This week's premieres
photo: SPI International
Dirty Pretty Things (Pekné svinstvo) - Thriller by Stephen Frears. Accomplished British filmmaker Frears (Dangerous Liaisons, The Grifters, High Fidelity) turns his camera towards London's illegal immigrant community. The film has probably received most of its attention for being the English language debut of French actress Audrey Tautou, who won over a significant part of the world with her sublime performance in Le Fabuleux destin d'Amélie Poulain (Amelie). In Dirty Pretty Things she plays Senay, a Turkish refugee who works at a hotel and shares a room with a Nigerian immigrant, Okwe (Chiwetel Ejiofor, who played Keira Knightley's charming husband in Love Actually). After Okwe makes a disturbing discovery at the hotel, the two of them are unwittingly pulled into London's dangerous underworld.
photo: Itafilm
Gothika - Horror/Thriller by Mathieu Kassovitz. Halle Barry (Monster's Ball) plays a criminal psychologist who, after a rather frightening experience, wakes up one day to find herself committed in the asylum where she works. Unsure of how she got there, she tries to piece together her most recent memories after strange and disturbing things begin happening to her. Also starring Penelope Cruz (Vanilla Sky) and Robert Downey Jr (Wonder Boys), who used some of his precious time not spent behind bars making this movie, instead of the sort of small, off-beat, comedic films he is so perfectly suited for. Let's hope it was worth it.
Other movies playing
The Haunted Mansion (Strašidelný zámok) - Family comedy by Rob Minkoff. Following Pirates of the Caribbean, this is the second film in a year adapted from a Walt Disney theme park ride; unfortunately, Eddie Murphy proved long ago that he does not possess Johnny Depp's ability to lift a movie above questionable source material. But, who knows? Maybe it's good fun - the presence of Terence Stamp (The Limey) and Wallace Shawn (The Princess Bride) certainly never hurt anybody.

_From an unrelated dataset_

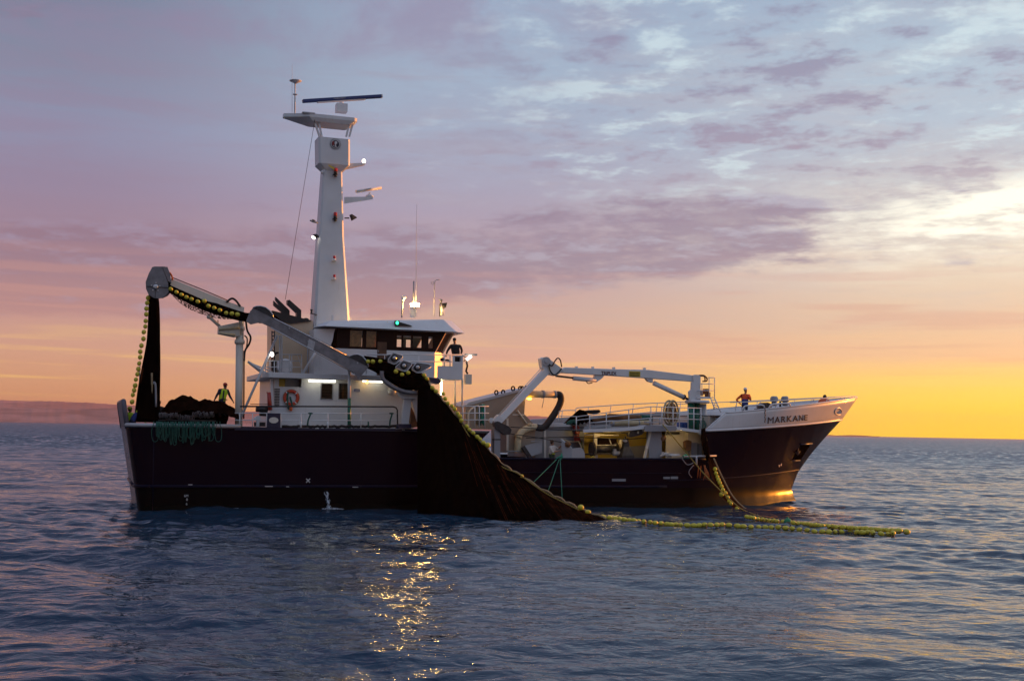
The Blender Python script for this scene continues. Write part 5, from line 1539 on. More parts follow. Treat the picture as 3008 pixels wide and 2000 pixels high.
for row in range(2):
    x = 1850.5
    while x < 1879:
        wd = rr_.uniform(2.2, 3.6); y = 1093.5 + 6.5 * row + .02 * (x - 1848)
        a, b = q(x, y + 3.6, VD - .24), q(min(x + wd, 1879), y, VD - .24); m_.box(a[0], b[0], VD - .25, VD - .24, a[2], b[2]); x += wd + 1.2
part('plate_marks', m_, 'lettering_navy', sgn)
m_ = MB()
for x in (1690, 1738, 1800, 1890): m_.box(*(lambda p: (p[0], p[0] + .12, VD - .1, VD + .1, p[2] - .05, p[2] + .1))(q(x, 1081 + (x - 1690) * .02, VD)))
parts('boom_lugs', m_, 'white_paint', bo)
m_ = MB(); m_.pprism([(1588, 1053), (1596, 1049), (1606, 1049), (1620, 1058), (1647, 1079), (1657, 1086), (1649, 1094), (1634, 1104), (1619, 1101), (1593, 1081)], VD - .26, VD + .26); kn_ = part('knuckle', m_, 'white_paint', dc, bevel=.03)
m_ = MB(); c = q(1604, 1062, VD - .26); m_.lathe([(.28, 0), (.28, .06)], c, (0, -1, 0), 20); m_.lathe([(.12, .06), (.1, .12)], c, (0, -1, 0), 12); part('pin', m_, 'pale_grey_paint', kn_)
m_ = MB(); m_.tube(spline([q(x, y, VD - .35) for x, y in ((1613, 1070), (1622, 1074), (1629, 1062), (1638, 1052), (1646, 1058), (1650, 1078))], 5), .04, 6); m_.tube(spline([q(x, y, VD - .35) for x, y in ((1612, 1072), (1617, 1090), (1628, 1101), (1640, 1094), (1650, 1082))], 5), .04, 6); parts('hydraulic_hose', m_, 'black_rubber', kn_)
m_ = MB(); m_.beam(q(1462, 1240, VD - .5), q(1605, 1088, VD), .34, .34, ht1=.5, wd1=.4, up=(0, 1, 0)); jb = part('jib', m_, 'white_paint', dc, bevel=.02)
m_ = MB(); m_.tube([q(1452, 1232, VD - .55), q(1600, 1070, VD - .1)], .025, 5); m_.lathe([(.16, -.1), (.16, .1)], q(1444, 1235, VD - .5), (0, 1, 0), 14); m_.beam(q(1451, 1240, VD - .5), q(1467, 1222, VD - .5), .3, .4, up=(0, 1, 0)); part('jib_head', m_, 'white_paint', jb)
m_ = MB(); m_.tube([q(1683, 1111, VD), q(1752, 1117, VD)], .13, 12); m_.pprism([(1748, 1100), (1776, 1102), (1768, 1112), (1754, 1121), (1746, 1118)], VD - .12, VD + .12); cyl = part('jib_cylinder', m_, 'white_paint', dc)
m_ = MB(); m_.tube([q(1632, 1104, VD), q(1685, 1110, VD)], .06, 8); part('rod', m_, 'dark_steel', cyl)
m_ = MB(); m_.tube(spline([q(1722, 1120, VD - .1), q(1728, 1126, VD - .1), q(1740, 1124, VD - .1)], 4), .03, 5); part('hose', m_, 'black_rubber', cyl)
m_ = MB(); m_.tube([q(1920, 1125, VD), q(2012, 1168, VD)], .15, 12); m_.pprism([(1897, 1110), (1918, 1112), (1918, 1124), (1905, 1120)], VD - .14, VD + .14); cyl = part('lift_cylinder', m_, 'white_paint', dc)
m_ = MB(); m_.tube([q(2008, 1166, VD), q(2022, 1173, VD)], .08, 8); m_.tube([q(2007, 1165.5, VD), q(2011, 1167.5, VD)], .17, 10); part('rod', m_, 'dark_steel', cyl)
m_ = MB(); m_.pprism([(2036, 1103), (2042, 1100), (2054, 1101), (2058, 1106), (2058, 1176), (2026, 1178), (2024, 1150), (2031, 1144), (2032, 1122), (2038, 1121)], VD - .35, VD - .2); m_.pprism([(2036, 1103), (2042, 1100), (2054, 1101), (2058, 1106), (2058, 1176), (2026, 1178), (2024, 1150), (2031, 1144), (2032, 1122), (2038, 1121)], VD + .2, VD + .35); m_.pprism([(2046, 1104), (2058, 1106), (2058, 1176), (2046, 1176)], VD - .2, VD + .2); part('column', m_, 'white_paint', dc)
m_ = MB(); c = q(2048, 1180, VD); m_.lathe([(.72, -.09), (.78, 0), (.72, .1)], c, (0, 0, 1), 24); part('slewing_ring', m_, 'white_paint', dc)
m_ = MB(); cg = q(2030, 1184, VD); m_.tube([(cg[0] + .02, VD, 4.3), (cg[0] + .02, VD, cg[2])], .24, 14); cg = q(2048, 1184, VD); m_.tube([(cg[0] + .06, VD + .1, 4.3), (cg[0] + .02, VD + .1, cg[2])], .2, 14); ped = part('pedestal', m_, 'green_paint', dc)
m_ = MB(); cg = q(2063, 1186, VD); m_.tube([(cg[0], VD, 4.3), (cg[0], VD, cg[2])], .26, 14); part('pedestal_column', m_, 'pale_grey_paint', dc)
m_ = MB(); m_.pprism([(2048, 1164), (2086, 1165), (2086, 1171), (2048, 1171)], VD - .5, VD + .5); plf = part('platform', m_, 'white_paint', dc)
m_ = MB()
for v in (VD - .48, VD + .48):
    for a, b in (((2080, 1109), (2101, 1109)), ((2058, 1127), (2099, 1128)), ((2046, 1147), (2099, 1147)), ((2083, 1109), (2083, 1166)), ((2099, 1109), (2099, 1168)), ((2062, 1127), (2062, 1166))): m_.tube([q(*a, v), q(*b, v)], .028, 5)
part('platform_rail', m_, 'white_paint', plf)
m_ = MB()
for a, b in (((2087, 1168), (2099, 1201)), ((2098, 1167), (2117, 1211))): m_.tube([q(*a, VD - .5), q(*b, VD - .9)], .035, 6)
for k in range(5): t = k / 5; m_.tube([Vector(q(2087, 1168, VD - .5)).lerp(Vector(q(2099, 1201, VD - .9)), t), Vector(q(2098, 1167, VD - .5)).lerp(Vector(q(2117, 1211, VD - .9)), t)], .025, 5)
part('ladder', m_, 'white_paint', plf)
m_ = MB()
for k in range(2): m_.tube(spline([q(2054, 1102 + 2 * k, VD - .1 * k), q(2068, 1103 + 2 * k, VD - .1 * k), q(2077 - 6 * k, 1112, VD - .1 * k), q(2075 - 5 * k, 1119, VD - .1 * k), q(2064, 1120, VD - .1 * k)], 5), .045, 6)
parts('hydraulic_hose', m_, 'black_rubber', dc)
m_ = MB()
for x, y, r in ((2070, 1150, .13), (2075, 1160, .12), (2055, 1155, .11)): m_.box(*(lambda p: (p[0] - r, p[0] + r, VD - .3, VD, p[2] - r * 1.3, p[2] + r * 1.3))(q(x, y, VD)))
parts('valve_block', m_, 'rust_pipe', dc)

# ------------------------------------------------------------------ fish pump pipe and hose
VPP = -1.9
fp = thing('fish_pump_pipe', 'cream fish pump pipe with black flexible hose hooked down to a curved elbow', 'pipe', q(1530, 1320, VPP))
m_ = MB(); m_.tube([q(1540, 1157, VPP), q(1634, 1159, VPP)], .2, 16); part('straight_pipe', m_, 'cream_pipe', fp)
m_ = MB(); m_.tube([q(1591, 1157.5, VPP), q(1598, 1158, VPP)], .235, 16); m_.tube([q(1626, 1158.5, VPP), q(1633, 1158.7, VPP)], .225, 16); m_.tube([q(1598, 1170, VPP - .2), q(1592, 1198, VPP - .2)], .02, 4); parts('clamp', m_, 'grey_paint', fp)
m_ = MB(); m_.tube(spline([q(x, y, VPP) for x, y in ((1632, 1158), (1644, 1160), (1648, 1172), (1643, 1190), (1632, 1210), (1617, 1232), (1603, 1250), (1590, 1257), (1574, 1254))], 6), .205, 14); part('flexible_hose', m_, 'black_rubber', fp)
m_ = MB(); m_.tube(spline([q(x, y, VPP) for x, y in ((1576, 1253), (1560, 1255), (1540, 1262), (1527, 1274), (1522, 1290), (1521, 1308), (1520, 1330))], 6), .2, 14); part('elbow', m_, 'cream_pipe', fp)
m_ = MB(); m_.tube([q(1524, 1279, VPP), q(1520, 1286, VPP)], .25, 14); m_.ell(q(1556, 1248, VPP - .1), .16, .12, .12); m_.ell(q(1567, 1250, VPP - .1), .1, .1, .1); parts('coupling', m_, 'tan_pipe', fp)
m_ = MB(); c = q(1555, 1171, VPP - .15); m_.ell(c, .16, .06, .05); part('amber_lamp', m_, 'amber_glow', fp)
m_ = MB(); c = q(1512, 1352, -2.6); m_.lathe([(.45, 0), (.5, .5), (.36, .62)], (c[0], -2.6, 2.05), (0, 0, 1), 18); m_.box(c[0] - .5, c[0] + .3, -2.8, -2.2, c[2] + .5, c[2] + .56)
solo('pump_tank', m_, 'grey_paint', 'round grey pump tank at the foot of the curved pipe', 'tank')
m_ = MB(); m_.loft([[q(1536, 1310, -2.8), q(1592, 1294, -2.8), q(1592, 1330, -2.8), q(1545, 1345, -2.8)], [q(1536, 1310, -1.8), q(1592, 1294, -1.8), q(1592, 1330, -1.8), q(1545, 1345, -1.8)]]); m_.beam(q(1560, 1296, -2.85), q(1590, 1294, -2.85), .05, .05)
solo('fish_slide', m_, 'pale_grey_paint', 'pale grey wedge shaped fish slide under the fish hose', 'slide')
m_ = MB(); m_.beam(q(1536, 1312, -3.0), q(1562, 1352, -3.0), .2, .24, up=(0, 1, 0)); solo('dark_strut', m_, 'dark_steel', 'thick dark strut slanting across the foot of the cream elbow pipe', 'strut')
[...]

The Four Feathers (V mene cti) - Adventure by Shekhar Kapur. The fifth cinematic adaptation of AEW Mason's novel about a young British officer who loses his best friend and fiancée after he resigns from the military on the eve of a war in the Sudan. Little do they know that he plans to go undercover in the highly volatile North African country. Australian heartthrob Heath Ledger (The Patriot) plays the military defector, Wes Bentley (American Beauty) plays his friend, and Kate Hudson (Almost Famous) plays his fiancée.
photo: Continental film
The Rules of Attraction (Pravidlá vášne) - Comedy/Drama by Roger Avary. After the film version of Bret Easton Ellis' extremely controversial novel American Psycho, about a homicidal Wall Street broker in the 1980s, became a cult hit, perhaps it seemed safer to adapt one of his earlier novels for the screen. And so comes The Rules of Attraction, which details the sexual exploits of a drug dealer and the young people of varying degrees of corruptness that surround him at a small, elite US college. James Van Der Beek of Dawson's Creek fame leads a cast of pretty young people.
Paycheck (Výplata)- Sci-fi/Thriller by John Woo. Hong Kong genius turned fairly boring Hollywood filmmaker, Woo adapts a short story by cult novelist Philip K Dick, whose work has already been adapted for the screen as Ridley Scott's Blade Runner and Steven Spielberg's Minority Report. The good news: Uma Thurman. The bad news: Ben Affleck.
photo: Saturn Entertainment
Cold Mountain (Návrat do Cold Mountain) - Romantic epic by Anthony Minghella. The gossip surrounding this film - about its excessive costs and its being shunned by the Oscars (except for Renée Zellweger's Best Supporting Actress win) - seems to have obscured its quality. Though not flawless, it is a beautifully shot and acted, well-paced, compelling, and accomplished piece of filmmaking. And Nicole Kidman and Jude Law sure are purty.
Torque (Zbesilosť na dvoch kolesách) - Action by Joseph Kahn. The debut film of a highly successful music video director who has worked with Destiny's Child, Eminem, U2, and many more. It has something to do with biker gangs, but it basically looks like the obnoxious younger brother of The Fast and the Furious. Hopefully the presence of Ice Cube makes it at least somewhat palatable.
Underworld- Action/Fantasy by Len Wiseman. The plot details some sort of epic battle for the underworld between a band of vampires and a band of werewolves. It seems that the werewolves have come upon an evil scheme that threatens the vampire race and the rest of the world. So a vampire bounty hunter (Kate Beckinsale) sets out to save her race and humanity from those pesky werewolves. Or something like that. Mostly, it is an excuse for moody, stylized action set to a pounding soundtrack and, most importantly, for Beckinsale (Cold Comfort Farm, Pearl Harbor) to run around in a dominatrix outfit while wielding a gun and showing off her best Matrix-inspired moves.